After three years of inaction, the Coalition decided to encourage, cautiously, exploratory drilling, starting in politically sensitive West Sussex. In the next year or so we can expect more drilling of the Bowland Shale in Lancashire, where two well-funded companies, Cuadrilla and Igas, have substantial concessions. Centrica, owner of British Gas, has "farmed in" to the Cuadrilla operation, paying £60 million to fund six wells.
The British Geological Survey (BGS) report into shale potential was published by DECC earlier this year after lengthy political delay. It mostly confines itself to an assessment of the Bowland-Hodder Shale, which runs across the country from the Lancashire coast to Yorkshire, Humberside and Lincolnshire, and as far south as Derby. The BGS central case is that there are 264 trillion cubic feet (tcf) in place, which compares with Cuadrilla's estimate of 200 tcf in just its concession around Blackpool. At this stage, any attempt to estimate how much of this can be technically produced, let alone at an economic cost, is guesswork.
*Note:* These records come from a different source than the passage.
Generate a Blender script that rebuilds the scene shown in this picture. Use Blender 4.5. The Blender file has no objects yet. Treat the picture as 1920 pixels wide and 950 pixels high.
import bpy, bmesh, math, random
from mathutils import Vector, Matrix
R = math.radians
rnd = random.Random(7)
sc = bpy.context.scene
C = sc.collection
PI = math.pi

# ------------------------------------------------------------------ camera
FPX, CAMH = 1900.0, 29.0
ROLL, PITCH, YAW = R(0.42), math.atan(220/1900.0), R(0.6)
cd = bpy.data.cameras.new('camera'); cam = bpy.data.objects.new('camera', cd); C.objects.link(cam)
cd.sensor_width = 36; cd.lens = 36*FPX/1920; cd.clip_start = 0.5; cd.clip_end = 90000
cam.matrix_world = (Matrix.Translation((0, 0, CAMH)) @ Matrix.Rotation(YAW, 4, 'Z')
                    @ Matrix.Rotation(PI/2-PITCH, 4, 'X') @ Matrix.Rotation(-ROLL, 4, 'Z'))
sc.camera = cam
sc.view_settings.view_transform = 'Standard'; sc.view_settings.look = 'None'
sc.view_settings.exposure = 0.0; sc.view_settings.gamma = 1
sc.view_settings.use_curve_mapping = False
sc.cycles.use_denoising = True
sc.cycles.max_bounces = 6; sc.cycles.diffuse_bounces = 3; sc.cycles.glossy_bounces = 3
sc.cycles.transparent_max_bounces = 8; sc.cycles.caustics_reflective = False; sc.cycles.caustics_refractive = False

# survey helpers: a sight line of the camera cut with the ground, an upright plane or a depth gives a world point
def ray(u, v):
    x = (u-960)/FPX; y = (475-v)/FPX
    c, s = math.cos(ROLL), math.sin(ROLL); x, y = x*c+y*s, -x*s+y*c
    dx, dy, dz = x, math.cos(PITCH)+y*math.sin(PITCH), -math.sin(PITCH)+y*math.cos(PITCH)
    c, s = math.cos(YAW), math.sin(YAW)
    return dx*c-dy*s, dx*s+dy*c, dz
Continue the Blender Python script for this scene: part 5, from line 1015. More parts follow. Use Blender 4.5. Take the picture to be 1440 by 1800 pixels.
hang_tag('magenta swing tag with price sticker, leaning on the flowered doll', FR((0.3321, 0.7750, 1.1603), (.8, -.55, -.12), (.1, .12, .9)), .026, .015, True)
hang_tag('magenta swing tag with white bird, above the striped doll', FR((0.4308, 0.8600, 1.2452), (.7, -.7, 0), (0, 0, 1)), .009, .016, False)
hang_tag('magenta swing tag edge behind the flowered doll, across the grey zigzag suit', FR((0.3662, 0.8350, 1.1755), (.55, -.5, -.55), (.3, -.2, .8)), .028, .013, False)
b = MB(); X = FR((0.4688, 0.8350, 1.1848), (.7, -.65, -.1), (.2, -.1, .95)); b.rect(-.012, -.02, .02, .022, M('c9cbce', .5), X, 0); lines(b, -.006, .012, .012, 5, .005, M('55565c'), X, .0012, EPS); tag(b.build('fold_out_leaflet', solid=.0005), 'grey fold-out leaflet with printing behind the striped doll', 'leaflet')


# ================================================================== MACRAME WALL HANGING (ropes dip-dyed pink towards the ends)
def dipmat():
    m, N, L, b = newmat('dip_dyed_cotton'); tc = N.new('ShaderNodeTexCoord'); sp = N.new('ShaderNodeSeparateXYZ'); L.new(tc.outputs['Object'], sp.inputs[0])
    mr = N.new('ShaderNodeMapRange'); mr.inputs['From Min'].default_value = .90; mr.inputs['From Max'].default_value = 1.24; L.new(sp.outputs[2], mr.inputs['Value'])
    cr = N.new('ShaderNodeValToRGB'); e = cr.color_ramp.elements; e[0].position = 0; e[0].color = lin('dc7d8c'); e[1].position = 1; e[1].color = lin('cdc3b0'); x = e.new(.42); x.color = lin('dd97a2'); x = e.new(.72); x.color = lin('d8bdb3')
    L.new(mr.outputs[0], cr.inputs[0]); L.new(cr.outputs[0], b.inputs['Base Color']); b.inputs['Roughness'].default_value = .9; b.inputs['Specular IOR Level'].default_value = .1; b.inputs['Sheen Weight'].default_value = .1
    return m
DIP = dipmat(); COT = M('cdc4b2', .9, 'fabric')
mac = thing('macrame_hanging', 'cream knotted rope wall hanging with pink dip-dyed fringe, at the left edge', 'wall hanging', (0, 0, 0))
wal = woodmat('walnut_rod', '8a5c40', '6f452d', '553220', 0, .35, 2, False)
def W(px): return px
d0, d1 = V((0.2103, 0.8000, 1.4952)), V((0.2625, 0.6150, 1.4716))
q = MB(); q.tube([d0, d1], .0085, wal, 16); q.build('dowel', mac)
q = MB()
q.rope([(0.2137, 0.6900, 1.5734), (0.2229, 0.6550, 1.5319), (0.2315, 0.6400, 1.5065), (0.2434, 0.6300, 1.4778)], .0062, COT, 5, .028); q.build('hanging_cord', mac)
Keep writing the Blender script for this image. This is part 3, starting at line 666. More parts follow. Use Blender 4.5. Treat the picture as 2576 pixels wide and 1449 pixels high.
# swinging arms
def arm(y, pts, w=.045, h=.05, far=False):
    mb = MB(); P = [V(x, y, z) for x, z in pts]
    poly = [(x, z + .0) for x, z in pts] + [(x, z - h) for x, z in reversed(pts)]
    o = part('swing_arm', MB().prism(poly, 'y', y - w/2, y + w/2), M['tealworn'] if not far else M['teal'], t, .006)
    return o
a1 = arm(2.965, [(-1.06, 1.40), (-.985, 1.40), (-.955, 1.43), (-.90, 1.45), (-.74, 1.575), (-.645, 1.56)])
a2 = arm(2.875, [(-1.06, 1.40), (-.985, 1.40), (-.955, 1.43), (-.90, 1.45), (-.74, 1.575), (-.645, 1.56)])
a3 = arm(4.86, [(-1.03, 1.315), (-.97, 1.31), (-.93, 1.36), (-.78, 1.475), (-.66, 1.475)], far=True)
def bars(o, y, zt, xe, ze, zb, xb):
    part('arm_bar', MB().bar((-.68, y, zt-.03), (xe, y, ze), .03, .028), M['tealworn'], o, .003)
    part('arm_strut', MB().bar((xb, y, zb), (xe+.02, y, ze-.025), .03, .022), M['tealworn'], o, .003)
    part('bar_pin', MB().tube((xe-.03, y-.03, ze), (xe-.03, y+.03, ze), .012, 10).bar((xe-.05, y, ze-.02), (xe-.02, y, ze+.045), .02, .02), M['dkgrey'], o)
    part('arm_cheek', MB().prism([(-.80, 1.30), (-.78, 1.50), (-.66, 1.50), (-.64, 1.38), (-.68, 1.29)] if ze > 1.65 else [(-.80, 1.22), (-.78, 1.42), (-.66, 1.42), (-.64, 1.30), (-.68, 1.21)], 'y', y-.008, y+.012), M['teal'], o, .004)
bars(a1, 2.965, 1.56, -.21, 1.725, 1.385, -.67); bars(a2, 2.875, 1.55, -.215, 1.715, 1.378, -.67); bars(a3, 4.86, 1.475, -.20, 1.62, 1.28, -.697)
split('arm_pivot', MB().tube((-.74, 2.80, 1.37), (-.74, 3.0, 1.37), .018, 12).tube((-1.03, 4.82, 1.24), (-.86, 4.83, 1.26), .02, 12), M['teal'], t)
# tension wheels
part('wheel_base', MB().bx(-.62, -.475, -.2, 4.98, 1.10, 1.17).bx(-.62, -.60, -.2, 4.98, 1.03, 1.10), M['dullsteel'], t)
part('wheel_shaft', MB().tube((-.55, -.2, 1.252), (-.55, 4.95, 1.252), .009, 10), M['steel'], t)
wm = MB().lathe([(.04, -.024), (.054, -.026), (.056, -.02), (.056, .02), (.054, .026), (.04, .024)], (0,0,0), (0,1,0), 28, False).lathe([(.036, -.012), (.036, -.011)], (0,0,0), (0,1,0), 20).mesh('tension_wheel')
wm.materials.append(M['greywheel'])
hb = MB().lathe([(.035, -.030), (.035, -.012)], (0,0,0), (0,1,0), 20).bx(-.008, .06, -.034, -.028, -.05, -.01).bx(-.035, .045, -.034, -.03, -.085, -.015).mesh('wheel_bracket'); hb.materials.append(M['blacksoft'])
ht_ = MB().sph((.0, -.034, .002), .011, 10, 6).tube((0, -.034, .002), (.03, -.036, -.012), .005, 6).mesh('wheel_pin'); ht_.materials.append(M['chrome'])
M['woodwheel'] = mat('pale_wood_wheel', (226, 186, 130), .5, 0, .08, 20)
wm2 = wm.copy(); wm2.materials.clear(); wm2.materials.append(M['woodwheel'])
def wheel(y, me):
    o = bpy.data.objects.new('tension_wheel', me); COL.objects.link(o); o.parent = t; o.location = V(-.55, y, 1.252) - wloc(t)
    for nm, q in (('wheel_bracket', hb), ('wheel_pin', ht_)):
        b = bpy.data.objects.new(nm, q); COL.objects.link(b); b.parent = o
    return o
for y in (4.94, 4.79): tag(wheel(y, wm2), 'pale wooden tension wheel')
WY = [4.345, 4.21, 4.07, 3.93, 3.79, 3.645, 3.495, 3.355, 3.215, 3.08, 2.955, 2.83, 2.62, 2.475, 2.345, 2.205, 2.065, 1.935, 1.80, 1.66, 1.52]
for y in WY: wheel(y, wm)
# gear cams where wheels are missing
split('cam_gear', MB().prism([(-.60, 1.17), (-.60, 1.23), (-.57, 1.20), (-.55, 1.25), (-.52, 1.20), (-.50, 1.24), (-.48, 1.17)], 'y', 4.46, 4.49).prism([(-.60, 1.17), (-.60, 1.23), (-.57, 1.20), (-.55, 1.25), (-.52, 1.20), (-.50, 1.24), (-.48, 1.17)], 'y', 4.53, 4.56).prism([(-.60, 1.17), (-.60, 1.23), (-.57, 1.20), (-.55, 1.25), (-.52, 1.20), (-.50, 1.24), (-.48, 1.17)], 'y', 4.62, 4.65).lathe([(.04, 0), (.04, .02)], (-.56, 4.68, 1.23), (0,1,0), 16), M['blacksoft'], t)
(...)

However, going by American experience, a conservative estimate is that 10 per cent of gas in place can be produced economically: 20 tcf from Cuadrilla's area, or 26 tcf from the wider area considered by the BGS.
To put this into context, the North Sea has produced 85 tcf since 1970, and remaining proved reserves are 8.7 tcf. These numbers are elastic, and depend on price, fiscal regime, technology and geology. But they demonstrate that in time Britain's shale resources should prove nearly as important as the North Sea has done.